Although there may be many angry husbands out there...
I already have David and Richie pillow cases....drive hub nuts!
I wish I had those pillow cases when I was 14 it would have made practicing french kissing with a pillow more enjoyable. LOL
or is that TMI...
OMG Hath this absolutely cracked me up. LOL!! Your wittiness never fails to make me smile...and lord knows if I had the money for a FatHead, I'd have one giant JBJ above my bed. *I'M* not married and don't have a hubby to worry about! ;) I love your idea of the laptop skins and wamart chairs though lmao, when I move out into my own place next year I might very well consider that! :p
Your sense of humor never ceases to amaze me Hath! LMAOOOOOO!!!! After all that, I WANT ONE TOO!!!!!
You're the best!
~ Sterling
have the rock star baby poster of Jon on one wall, the 6 foot tall poster of Jon and Richie Circa 1980 something and the movie poster for Little City on one wall. Over the windows I have two black scarf's of Jon one 1980's one Blaze of Glory era. Rolled up in tubes I have a Leading Man Movie poster, two night shirts of Jon and Every copy of the Backstage fanzines made. i can do without the folding chair that one guy dropped after leaving the Charlotte show and it broke! (now is that Karma or what?) I turn 55 this year...I just want Jon in nothing but a blue bow at my house for my birthday! Nuf said!

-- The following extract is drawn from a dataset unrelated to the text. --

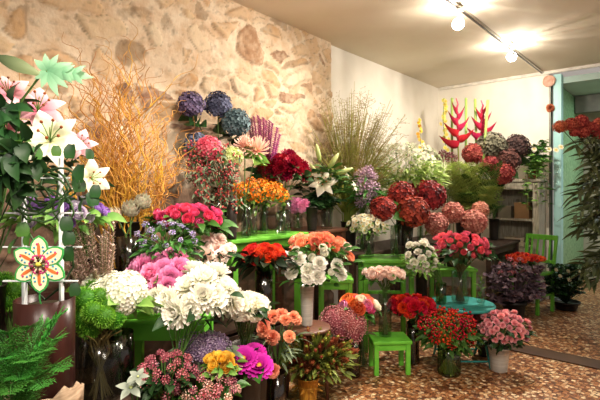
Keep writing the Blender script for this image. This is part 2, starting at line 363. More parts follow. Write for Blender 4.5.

My only problem would be is that I always fall in love with a picture for a few months and then I see another one I absolultely love and would have to have that one and then in a few months another one I have to have and then . . .
Hmm, a bedroom populated with Bon Jovi, maybe not a problem after all!
Renee
So let me get this straight.... I can buy a folding chair from Walmart, slap a Richie Fathead Laptop skin on the seat, go enjoy my Pit seat at the current Circle Tour Show..... Then come home and sit on Richie's face?